Recent reports on increased cardiac risks from using Avandia, a diabetes drug made and marketed by GlaxoSmithCline (GSK), threaten the more than $1 billion in annual sales Glaxo enjoys from the drug. More damaging is the news that the company may have known about the dangerous side effects well before the harmful effects were made public.

Will Avandia be the next Vioxx? You remember Vioxx, Merck & Co.’s (MRK) anti-inflammatory drug used to treat osteoarthritis. Merck pulled the drug in 2004 following reports of increased heart attack risk and stroke following high-dosage, long-term use of Vioxx.

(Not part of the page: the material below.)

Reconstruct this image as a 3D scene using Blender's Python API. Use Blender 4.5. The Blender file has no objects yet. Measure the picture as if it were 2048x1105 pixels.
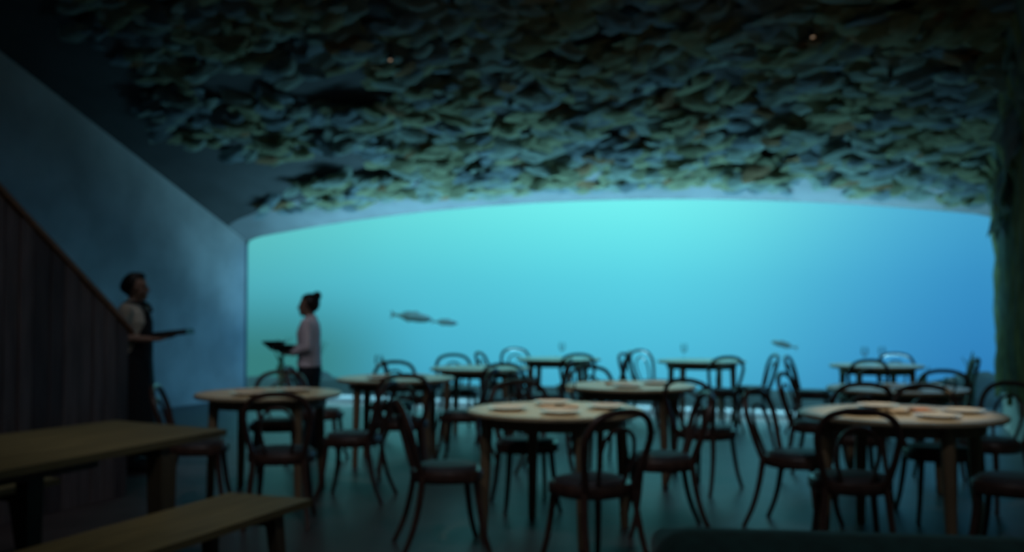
import bpy, bmesh, math, random
from mathutils import Vector, Matrix, Euler, noise

random.seed(7)
PI = math.pi
SC = bpy.context.scene
COL = SC.collection

# ------------------------------------------------------------------ camera
cam_d = bpy.data.cameras.new('camera')
cam_d.sensor_width = 36.0
cam_d.lens = 36.0 * 1991 / 2048
cam_d.clip_end = 400
cam = bpy.data.objects.new('camera', cam_d)
cam.location = (0, 0, 1.40)
cam.rotation_euler = (math.radians(92.0), 0, math.radians(21.0))
COL.objects.link(cam)
SC.camera = cam
# the photograph is out of focus throughout: the lens is focused very close
cam_d.dof.use_dof = True
cam_d.dof.focus_distance = 0.60
cam_d.dof.aperture_fstop = 9.5

# ------------------------------------------------------------------ view, exposure
SC.view_settings.view_transform = 'Standard'
SC.view_settings.look = 'None'
SC.view_settings.gamma = 1.0
SC.view_settings.exposure = 0.0
SC.view_settings.use_curve_mapping = False

# ------------------------------------------------------------------ world: the lit sea all around
W = bpy.data.worlds.new('sea')
SC.world = W
W.use_nodes = True
nt = W.node_tree
for n in list(nt.nodes):
    nt.nodes.remove(n)


def wn(t, **kw):
    n = nt.nodes.new(t)
    for k, v in kw.items():
        setattr(n, k, v)
    return n


def wmath(op, a, b=None):
    n = wn('ShaderNodeMath', operation=op)
    for i, v in enumerate((a, b)):
        if v is None:
            continue
        if isinstance(v, (int, float)):
            n.inputs[i].default_value = v
        else:
            nt.links.new(v, n.inputs[i])
    return n.outputs[0]


def wramp(fac, lo, hi, stops):
    m = wn('ShaderNodeMapRange')
    m.inputs[1].default_value = lo
    m.inputs[2].default_value = hi
    nt.links.new(fac, m.inputs[0])
    r = wn('ShaderNodeValToRGB')
    r.color_ramp.interpolation = 'B_SPLINE' if len(stops) > 2 else 'EASE'
    els = r.color_ramp.elements
    while len(els) < len(stops):
        els.new(0.5)
    for e, (p, c) in zip(els, sorted(stops)):
        e.position = (p - lo) / (hi - lo)
        e.color = (c[0], c[1], c[2], 1)
    nt.links.new(m.outputs[0], r.inputs[0])
    return r.outputs[0]


def wmul(a, b, mode='MULTIPLY', fac=1.0):
    n = wn('ShaderNodeMix', data_type='RGBA', blend_type=mode)
    n.clamp_result = False
    if isinstance(fac, float):
        n.inputs[0].default_value = fac
    else:
        nt.links.new(fac, n.inputs[0])
    for i, v in ((6, a), (7, b)):
        if isinstance(v, tuple):
            n.inputs[i].default_value = v
        else:
            nt.links.new(v, n.inputs[i])
    return n.outputs[2]


tc = wn('ShaderNodeTexCoord')
sp = wn('ShaderNodeSeparateXYZ')
nt.links.new(tc.outputs['Generated'], sp.inputs[0])
az = wmath('MULTIPLY', wmath('ARCTAN2', sp.outputs[0], sp.outputs[1]), 180 / PI)
el = sp.outputs[2]
hor = wramp(az, -60, 30, [
    (-60, (.052, .300, .330)), (-37, (.056, .350, .440)), (-28, (.060, .430, .590)),
    (-15, (.076, .560, .740)), (-8, (.074, .500, .700)), (-2, (.045, .330, .600)),
    (4, (.026, .225, .520)), (30, (.020, .180, .430))])
ver = wramp(el, -0.4, 0.4, [(p_, tuple(q_ / 4 for q_ in c_)) for p_, c_ in [
    (-0.4, (.34, .30, .30)), (-0.2, (.45, .42, .46)), (-0.10, (.74, .70, .80)), (-0.04, (.98, .93, .98)),
    (0.03, (1.35, 1.18, 1.08)), (0.08, (1.95, 1.48, 1.16)), (0.125, (2.6, 1.72, 1.22)), (0.4, (3.4, 2.0, 1.75))]])
up = wn('ShaderNodeMapRange', interpolation_type='SMOOTHSTEP')
for i, v in ((1, 0.15), (2, 1.0), (3, 4.0), (4, 8.0)):
    up.inputs[i].default_value = v
nt.links.new(el, up.inputs[0])
vs_ = wn('ShaderNodeVectorMath', operation='SCALE')
nt.links.new(ver, vs_.inputs[0])
nt.links.new(up.outputs[0], vs_.inputs['Scale'])
sea = wmul(hor, vs_.outputs[0])
mA = wn('ShaderNodeMapRange', interpolation_type='SMOOTHSTEP')
for i, v in ((1, -25.0), (2, -34.0)):
    mA.inputs[i].default_value = v
nt.links.new(az, mA.inputs[0])
mB = wn('ShaderNodeMapRange', interpolation_type='SMOOTHSTEP')
for i, v in ((1, 0.035), (2, -0.05)):
    mB.inputs[i].default_value = v
nt.links.new(el, mB.inputs[0])
deep = wmath('MULTIPLY', mA.outputs[0], wmath('MULTIPLY', mB.outputs[0], 0.9))
sea = wmul(sea, (.035, .19, .175, 1), 'MIX', deep)
# slow murk in the water
nz = wn('ShaderNodeTexNoise')
nz.inputs['Scale'].default_value = 3.0
nz.inputs['Detail'].default_value = 2.0
nt.links.new(tc.outputs['Generated'], nz.inputs['Vector'])
mu = wn('ShaderNodeMapRange')
for i, v in ((3, 0.93), (4, 1.07)):
    mu.inputs[i].default_value = v
nt.links.new(nz.outputs['Fac'], mu.inputs[0])
bg = wn('ShaderNodeBackground')
nt.links.new(sea, bg.inputs[0])
nt.links.new(mu.outputs[0], bg.inputs[1])
wo = wn('ShaderNodeOutputWorld')
nt.links.new(bg.outputs[0], wo.inputs[0])

# daylight portal in the window opening (guides sampling only; it gives no light itself)
pl = bpy.data.lights.new('window_daylight', 'AREA')
pl.shape = 'RECTANGLE'
pl.size = 11.2
pl.size_y = 3.2
pl.cycles.is_portal = True
plo = bpy.data.objects.new('window_daylight', pl)
plo.location = (-4.3, 13.75, 1.55)
plo.rotation_euler = (-PI / 2, 0, 0)
COL.objects.link(plo)


# ------------------------------------------------------------------ materials
def mat(name, col, rough=0.6, noise_amt=0.0, nscale=8.0, stretch=(1, 1, 1), bump=0.0, bscale=None,
        spec=0.5, metal=0.0, col2=None, coat=0.0, sheen=0.0):
    m = bpy.data.materials.new(name)
    m.use_nodes = True
    t = m.node_tree
    b = t.nodes['Principled BSDF']
    b.inputs['Base Color'].default_value = (*col, 1)
    b.inputs['Roughness'].default_value = rough
    b.inputs['Specular IOR Level'].default_value = spec
    b.inputs['Metallic'].default_value = metal
    b.inputs['Coat Weight'].default_value = coat
    b.inputs['Sheen Weight'].default_value = sheen
    if noise_amt or bump or col2:
        c = t.nodes.new('ShaderNodeTexCoord')
        mp = t.nodes.new('ShaderNodeMapping')
        mp.inputs['Scale'].default_value = stretch
        t.links.new(c.outputs['Object'], mp.inputs[0])
        n = t.nodes.new('ShaderNodeTexNoise')
        n.inputs['Scale'].default_value = nscale
        n.inputs['Detail'].default_value = 4
        t.links.new(mp.outputs[0], n.inputs['Vector'])
        c2 = col2 or tuple(max(0, v * (1 - noise_amt)) for v in col)
        c1 = col if col2 else tuple(v * (1 + noise_amt) for v in col)
        r = t.nodes.new('ShaderNodeValToRGB')
        r.color_ramp.elements[0].position = .35
        r.color_ramp.elements[1].position = .65
        r.color_ramp.elements[0].color = (*c2, 1)
        r.color_ramp.elements[1].color = (*c1, 1)
        t.links.new(n.outputs['Fac'], r.inputs[0])
        t.links.new(r.outputs[0], b.inputs['Base Color'])
        if bump:
            n2 = n
            if bscale:
                n2 = t.nodes.new('ShaderNodeTexNoise')
                n2.inputs['Scale'].default_value = bscale
                n2.inputs['Detail'].default_value = 3
                t.links.new(mp.outputs[0], n2.inputs['Vector'])
            bp = t.nodes.new('ShaderNodeBump')
            bp.inputs['Strength'].default_value = bump
            bp.inputs['Distance'].default_value = 0.02
            t.links.new(n2.outputs['Fac'], bp.inputs['Height'])
            t.links.new(bp.outputs[0], b.inputs['Normal'])
    return m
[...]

Vioxx contributed some $2.5 billion annually to Merck’s sales, but the real damage came from the thousands of lawsuits claiming harm from using Vioxx. Merck finally settled the suits by agreeing in late 2007 to pay about $4.85 billion to Vioxx users.

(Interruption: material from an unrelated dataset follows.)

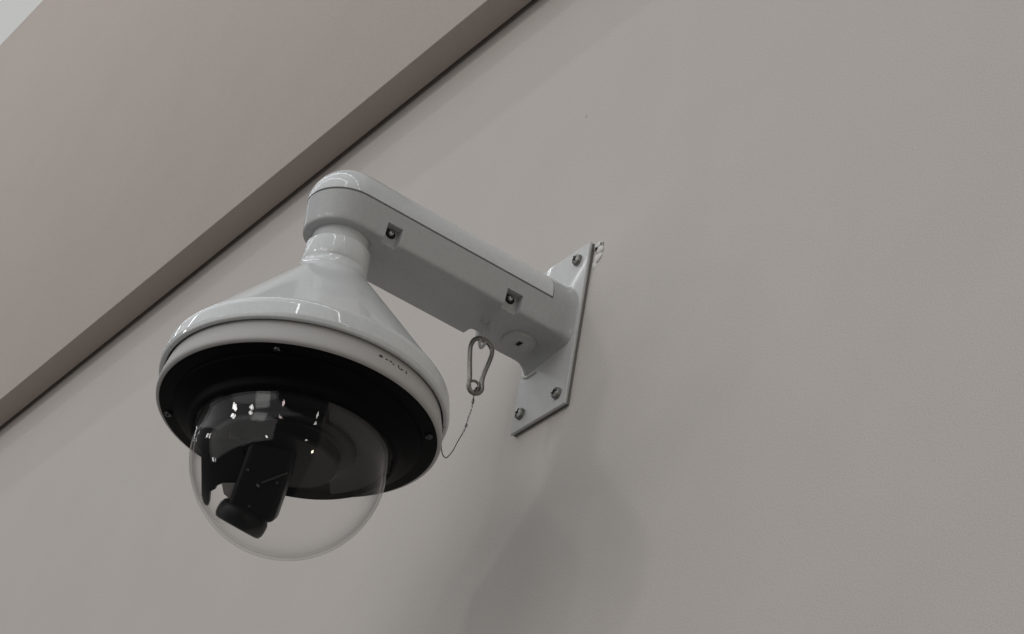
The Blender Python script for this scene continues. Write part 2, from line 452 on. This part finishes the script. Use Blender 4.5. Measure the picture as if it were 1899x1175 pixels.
# camera block inside, aimed down and to the left
ex = rt2.copy(); ey = up2.copy(); ez = -fw.copy()
def pt(a, b, c=0): return DOME_C+ex*a+ey*b+ez*c
bm = bmesh.new(); lathe(bm, [(0, -.0385), (.050, -.0385), (.050, -.0450), (.0485, -.0462), (.040, -.0466), (.0385, -.0480), (.0385, -.0580), (.0370, -.0596), (0, -.0600)], 72)
md = adopt(link('camera_module', bm, M_MODULE, angle=40), dc)
def sub(o): o.parent = md; o.matrix_parent_inverse = md.matrix_world.inverted(); return o
def oriented_box(bm, c, ax, ay, az, sx, sy, sz, bev):
    box(bm, -sx/2, sx/2, -sy/2, sy/2, -sz/2, sz/2, bev, 3)
    for v in bm.verts: v.co = c+ax*v.co.x+ay*v.co.y+az*v.co.z
    return bm
a = R(19.5); dn = ex*-math.sin(a)-ey*math.cos(a); sd = ex*math.cos(a)-ey*math.sin(a)
bm = bmesh.new(); oriented_box(bm, pt(-.0150, -.0012, -.004), sd, dn, ez, .0375, .085, .040, .005)
sub(link('camera_block', bm, M_MODULE, angle=40))
bm = bmesh.new(); oriented_box(bm, pt(-.0097, -.0116, .0165), (ex*.93+ey*.36).normalized(), (ey*.93-ex*.36).normalized(), ez, .021, .0013, .004, .0004)
sub(link('ridge', bm, M_GREY, angle=40))
# dark grey shroud over one side of the inner plate
q0 = Vector((0.00365, -0.18935)); q1 = Vector((-0.04709, -0.15604)); cxy = Vector((0, -L)); dv = (q1-q0).normalized(); nv = Vector((-dv.y, dv.x))
if (Vector((.05, -L+.05))-q0).dot(nv) < 0: nv = -nv
dist = (q0-cxy).dot(nv); half = math.acos(max(-1, min(1, dist/.0755))); base = math.atan2(nv.y, nv.x)
arc = [(.0755*math.cos(base-half+2*half*k/48), -L+.0755*math.sin(base-half+2*half*k/48)) for k in range(49)]
bm = bmesh.new(); loft(bm, [[(x, y, -.0412) for x, y in arc], [(x, y, -.0420) for x, y in arc]])
adopt(link('shroud', bm, M_GREY, smooth=False), dc)
# lens hood: short barrel seen almost side on
hx = ex*.87-ey*.49; hd = -ex*.49-ey*.87
def barrel(bm, c, d, prof, n=48):
    d = d.normalized(); x = d.orthogonal().normalized(); y = d.cross(x)
    rings = [[c+d*z+(x*math.cos(2*PI*k/n)+y*math.sin(2*PI*k/n))*q for k in range(n)] for q, z in prof]
    loft(bm, rings)
hd = (hd+ez*.12).normalized()
bm = bmesh.new(); barrel(bm, pt(-.0372, -.0452, .001), hd, [(.0150, -.012), (.0190, -.0085), (.0205, -.0055), (.0207, -.001), (.0203, .0030), (.0188, .0058), (.0165, .0066), (.0155, .0050)])
sub(link('lens_barrel', bm, M_MODULE, angle=40))
bm = bmesh.new(); barrel(bm, pt(-.0372, -.0452, .001), hd, [(.0156, .0045), (.0120, .0058), (.006, .0066), (.001, .0068)])
sub(link('lens', bm, M_LENSGLASS, angle=40))
# yoke cheek at the left with a round foot, and one at the right
yk = [(-.0674, .018), (-.0674, .0014), (-.0671, -.0254), (-.0658, -.0310), (-.0642, -.0335), (-.0624, -.0336), (-.0613, -.0300), (-.0607, -.0230), (-.0571, -.0213), (-.0557, -.0185), (-.0516, -.0168), (-.0499, -.0247), (-.0454, -.0288), (-.0434, -.0323), (-.0350, -.0300), (-.0350, .018)]
bm = bmesh.new(); loft(bm, [[pt(x, y, -.006) for x, y in yk], [pt(x, y, .003) for x, y in yk]])
sub(link('yoke', bm, M_MODULE, smooth=False))
yk = [(-.0508, -.0160), (-.0490, -.0237), (-.0455, -.0280), (-.0415, -.0278), (-.0405, -.0160)]
bm = bmesh.new(); loft(bm, [[pt(x, y, .006) for x, y in yk], [pt(x, y, .009) for x, y in yk]])
sub(link('yoke', bm, M_SHADE_YOKE, smooth=False))
for x, y, c, q in ((-.0220, -.0172, .0162, .0016), (-.0075, -.0150, .0162, .0013), (-.0300, -.0050, .0162, .0014), (-.0290, -.0330, .0162, .0012)):
    bm = bmesh.new(); barrel(bm, pt(x, y, c), ez, [(q, -.001), (q, .0008), (q*.7, .0014), (q*.3, .0010)], 16)
    sub(link('screw', bm, M_SCREWDK))
# printed marking on the trim ring (worn, dark)
def ring_patch(bm, az0, az1, z0, z1, lift=.00012):
    def rz(z):
        P = [(.0020, .1090), (-.0060, .1108), (-.0130, .1124), (-.0180, .1133)]
        for (za, ra), (zb, rb) in zip(P, P[1:]):
            if zb <= z <= za: return ra+(rb-ra)*(za-z)/(za-zb)
        return .1115
    n = max(2, int(abs(az1-az0)/.4)); v = []
    for lf in (lift, -.0003):
        for zz in (z0, z1):
            v.append([bm.verts.new(((rz(zz)+lf)*math.cos(R(az0+(az1-az0)*k/n)), -L+(rz(zz)+lf)*math.sin(R(az0+(az1-az0)*k/n)), zz)) for k in range(n+1)])
    o0, o1, i0, i1 = v
    for k in range(n):
        bm.faces.new((o0[k], o0[k+1], o1[k+1], o1[k])); bm.faces.new((i1[k], i1[k+1], i0[k+1], i0[k]))
        bm.faces.new((o0[k], i0[k], i0[k+1], o0[k+1])); bm.faces.new((o1[k+1], i1[k+1], i1[k], o1[k]))
    bm.faces.new((o0[0], o1[0], i1[0], i0[0])); bm.faces.new((o0[n], i0[n], i1[n], o1[n]))
ZL = -.0098
bm = bmesh.new()
marks = [(-.2, 1.5, -.0009, .0009), (.3, 1.1, .0009, .0014), (2.9, 4.0, -.0006, .0006), (4.9, 6.2, -.0002, .0010), (6.4, 7.4, -.0013, -.0003),
         (9.2, 9.9, -.0007, .0013), (9.8, 11.8, -.0013, -.0005), (11.2, 11.9, -.0006, .0003), (13.7, 14.3, -.0016, .0012)]
for a0, a1, z0, z1 in marks: ring_patch(bm, a0, a1, ZL+z0, ZL+z1)
lt = link('lettering', bm, M_INK, smooth=False); lt.parent = trim; lt.matrix_parent_inverse = trim.matrix_world.inverted()

# ------------------------------------------------------------------ safety line: snap hook and steel cable
sl = thing('safety_line', 'thin steel safety cable with pear-shaped snap hook hanging under the bracket arm', 'safety cable', (-.004, -.070, .138))
hook = [(.0972, -.0622), (.1038, -.0622), (.1121, -.0608), (.1206, -.0590), (.1288, -.0579), (.1327, -.0584), (.1363, -.0613), (.1380, -.0662), (.1376, -.0722), (.1336, -.0771), (.1278, -.0792), (.1226, -.0794), (.1088, -.0770), (.0959, -.0745), (.0893, -.0744), (.0848, -.0719), (.0841, -.0674), (.0873, -.0629), (.0919, -.0612)]
bm = bmesh.new(); tube(bm, catmull([(-.004, y, z) for z, y in hook], 5, True), .0020, 12, closed=True)
hk = adopt(link('snap_hook', bm, M_STEEL, angle=60), sl)
gate = [(-0.0045, -0.0731, 0.0938), (-0.0045, -0.0698, 0.0958), (-0.0045, -0.0664, 0.0959), (-0.0045, -0.0646, 0.0937), (-0.0045, -0.0648, 0.0899), (-0.0045, -0.0674, 0.0868)]
bm = bmesh.new(); tube(bm, catmull(gate, 5), .0012, 10)
tube(bm, catmull([(-0.005, -0.0641, 0.0921), (-0.005, -0.0639, 0.0955), (-0.005, -0.0637, 0.0994), (-0.005, -0.0634, 0.1024)], 5), lambda t: .0013-.0006*t, 10)
g = link('gate', bm, M_STEEL, angle=60); g.parent = hk; g.matrix_parent_inverse = hk.matrix_world.inverted()
cab = [(-0.004, -0.0675, 0.0854), (0.0011, -0.0703, 0.0721), (0.0052, -0.0728, 0.0611), (0.0091, -0.0766, 0.0496), (0.0132, -0.0795, 0.0385), (0.0166, -0.0832, 0.0285), (0.0205, -0.0885, 0.0165), (0.0249, -0.0939, 0.0033), (0.0279, -0.0989, -0.006), (0.0291, -0.1018, -0.0091), (0.0324, -0.1066, -0.01), (0.0374, -0.1111, -0.0102), (0.0471, -0.1184, -0.0102), (0.0567, -0.1246, -0.0102), (0.0685, -0.1308, -0.0102)]
P = catmull(cab, 8)
bm = bmesh.new(); tube(bm, P, .00050, 8)
cb = adopt(link('cable', bm, M_CABLE), sl)
# loop round the hook and the twisted tail of the cable
bm = bmesh.new()
lp = [(-.004+.0032*math.cos(t), -.0668+.0006*math.sin(t), .0868+.0042*math.sin(t)) for t in [2*PI*k/10 for k in range(10)]]
tube(bm, catmull(lp, 4, True), .0006, 8, closed=True)
adopt(link('cable_loop', bm, M_CABLE), sl)
bm = bmesh.new(); seg = P[9:40]
for ph in (0, PI):
    Q = []
    for i, q in enumerate(seg):
        t = i*.9+ph+.5*math.sin(i*1.7)
        Q.append(q+(rt2*math.cos(t)+fw*math.sin(t))*.0006)
    tube(bm, Q, .00038, 6)
adopt(link('twisted_tail', bm, M_ZINC), sl)
for i in (6, 30):
    bm = bmesh.new(); tube(bm, [P[i]+(P[i+2]-P[i])*k/4*1.6 for k in range(5)], lambda t: .0012 if .1 < t < .9 else .0009, 12)
    adopt(link('ferrule', bm, M_STEEL), sl)

# ------------------------------------------------------------------ old filled anchor hole beside the plate, chips
bm = bmesh.new()
def lump(bm, c, sx, sy, sz, seed):
    rnd = random.Random(seed)
    r = bmesh.ops.create_icosphere(bm, subdivisions=2, radius=1)
    for v in r['verts']:
        k = 1+rnd.uniform(-.22, .22)
        v.co = Vector(c)+Vector((v.co.x*sx*k, v.co.y*sy*k, v.co.z*sz*k))
lump(bm, (.0450, -.0006, .2505), .0062, .0020, .0040, 1); lump(bm, (.0480, -.0004, .2445), .0050, .0018, .0040, 2)
lump(bm, (.0462, -.0002, .2375), .0056, .0014, .0052, 3); lump(bm, (.0425, -.0002, .2315), .0030, .0010, .0040, 4)
fp = link('filler_patch', bm, M_PALE, angle=80)
fp['label'] = 'small rough white filler patch with a dark hole at upper corner of the bracket plate'; fp['category'] = 'filler patch'
bm = bmesh.new(); lump(bm, (.0446, -.0026, .2466), .0020, .0006, .0013, 5); lump(bm, (.0500, -.0020, .2500), .0006, .0004, .0016, 6)
h = link('anchor_hole', bm, M_HOLE_SHADE); h.parent = fp

# small nicks in the paint
bm = bmesh.new()
for k, c in enumerate([(-0.0115, -.0002, 0.4296)]): lump(bm, c, .0006, .0003, .0016, 20+k)
n = link('paint_chip', bm, M_CHIP, angle=80); n.parent = bpy.data.objects['wall']
bm = bmesh.new()
for k, c in enumerate([(-0.9351, -0.0388, 0.8323), (-1.0752, -0.0388, 0.9451), (-1.5382, -0.0388, 1.2759)]): lump(bm, c, .0008, .0003, .0010, 40+k)
n = link('paint_chip', bm, M_CHIP, angle=80); n.parent = bpy.data.objects['soffit']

So far, Glaxo has offered no similar settlement to Avandia users. It is, in fact, still in denial mode, saying that the evidence does not conclusively establish increased risk for heart attacks and denying that it hid information about the drug.

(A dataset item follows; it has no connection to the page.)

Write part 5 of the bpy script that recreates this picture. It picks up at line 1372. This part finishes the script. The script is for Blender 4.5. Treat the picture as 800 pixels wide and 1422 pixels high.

As with Merck’s experience with Vioxx, the actual loss from sales of Avandia is not expected to hit Glaxo’s bottom line very hard. Both drugs contributed about 1% to company earnings.

The real threat to Glaxo remains the certainty that a slew of lawsuits are about to hit the company, along with continuing negative publicity that those actions are sure to bring. A statement last week from U.S. Senators Max Baucus and Charles Grassley that Glaxo knew of Avandia’s dangers before the issue became public is very likely to increase the number of lawsuits related to the drug’s side effects.

In the company’s fourth quarter report for 2009, Glaxo notes that it has provided about $3.1 billion to account for legal disputes. In its discussion of pending legal matters, the company does not refer at all to Avandia-related lawsuits, the first of which is scheduled to go to trial this summer in eastern Pennsylvania.

Clearly, the company intends to defend itself vigorously against the Avandia claims. The results of the trial in Pennsylvania could well tell the tale. At the time that Merck settled its Vioxx claims, the company had successfully defended 12 cases and lost just five. But the possibility of an unending stream of costly litigation certainly helped Merck make up its mind to settle.

Time will tell if Glaxo will choose to follow the same course with its Avandia problems. For now, though, that looks like what the company has chosen to do.